Some time later, the Colombian Attorney General did file some additional evidence. Mainly a USB containing audio recordings. The recordings, however, failed to demonstrate the identity of the voices in them beyond all doubt. In fact, it became clear that the recordings had been copied from another source and therefore could have been edited. Despite these mishandlings, the Chamber analysed the recordings and concluded that while the main interlocutor may have indeed been trying to commit a crime through what he called “productive projects”, there was no evidence from the conversations that Santrich reciprocated. In one call he was asked to attend to a meeting without any evidence that the meeting actually took place. In another, the man showed concern because Santrich was leaving before meeting with his contacts (¶¶400-404).
The Chamber concluded that “what this call demonstrates is the persistence shown by Marín to meet with [Santrich], without the conversation necessarily revealing the conduct for which the extradition request was made, in such a way that it cannot be read differently than what it has the capacity of transmitting” (¶404). The audio tapes simply showed Marin was probably trying to commit a crime and should be indicted, not Santrich necessarily. Given these facts, the Chamber ruled that Santrich should benefit from the non-extradition protections of the Peace Agreement.
Talk of the decision spread like wildfire in Colombia, where the government’s attitude towards the Peace Agreement has been deteriorating since the election of Iván Duque to the Presidency.
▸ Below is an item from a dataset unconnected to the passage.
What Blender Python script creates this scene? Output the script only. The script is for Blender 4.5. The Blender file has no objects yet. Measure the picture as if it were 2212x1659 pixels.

The decision prompted the resignation of Colombia’s Attorney General, while Duque’s ally and former President, Álvaro Uribe, deplored the decision, calling it a “crisis of public order”. To opponents of the SJP, extradition to the United States seems like the best way to prevent FARC members from gaining access to the Agreement’s so-called “alternative punishments”, based on restorative rather than retributive justice.
A few hours after the decision, however, and in an unexpected development, the Office of the Attorney General released a video of Santrich. In the video, Marin, the man from the audio recordings, and undercover DEA agents, discuss with Santrich what appears to be a cocaine smuggling operation to the United States. This prompted Santrich to be re-incarcerated barely minutes after his release.
The question in everybody’s mind was why this evidence was not submitted to the SJP, prompting speculation as to the motives behind such a move. Was it a plan to delegitimize the SJP by blaming it for the release of a FARC member? Whatever the reason, though, the Revision Chamber’s scathing evaluation of the Attorney General’s procedural conduct will leave little doubt to anyone actually reading the decision that the SJP was up to the challenge.